Newtonian limit of Einsteinian gravity: from dynamics of Solar system to dynamics of stars in spiral galaxies

Abstract

Attempts to merge Einsteinian gravity with Newtonian run into inconsistencies because in Newton's gravity time is absolute and the speed of gravity is infinite. Such an assumption was in a focus of attention of scientists in 19th century interested in finding out if the speed of gravity is infinite. By analogy with electrodynamics, some retarded potentials replacing Newtonian were utilized. By using one of such potentials Gerber correctly calculated the perihelion shift for Mercury in 1902. Subsequent attempts at calculation of bending of light using Gerber-style calculations were not successful. Recently Gin\'e (Chaos, Solitons and Fractals 42, 1893 (2009)) reobtained both the perihelion shift and the bending of light using retarded potential. His equations however are not those obtained by Einstein and his results coincide with those by Einstein only at the level of leading order terms of infinite series expansions. The obtained differential equations of motion are of delay-type.

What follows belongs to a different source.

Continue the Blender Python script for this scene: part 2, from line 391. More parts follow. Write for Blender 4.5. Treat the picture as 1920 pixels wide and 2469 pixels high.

When applied to two-body dynamics, such equations lead to orbital quantization. In this work the Einsteinian approach is used to reproduce this quantization. Numerous arguments justifying the superiority of Einsteinian approach, including uses of the Bertrand spacetimes for description of motion of stars around galactic centers are provided. The developed formalism is tested by calculating the number of allowed stable orbits for planets and those for regular satellites of heavy planets resulting in reasonable agreement with observational data. The paper also discusses possible quantum mechanical nature of rings of heavy planets as well as of rotation curves of stars in spiral galaxies.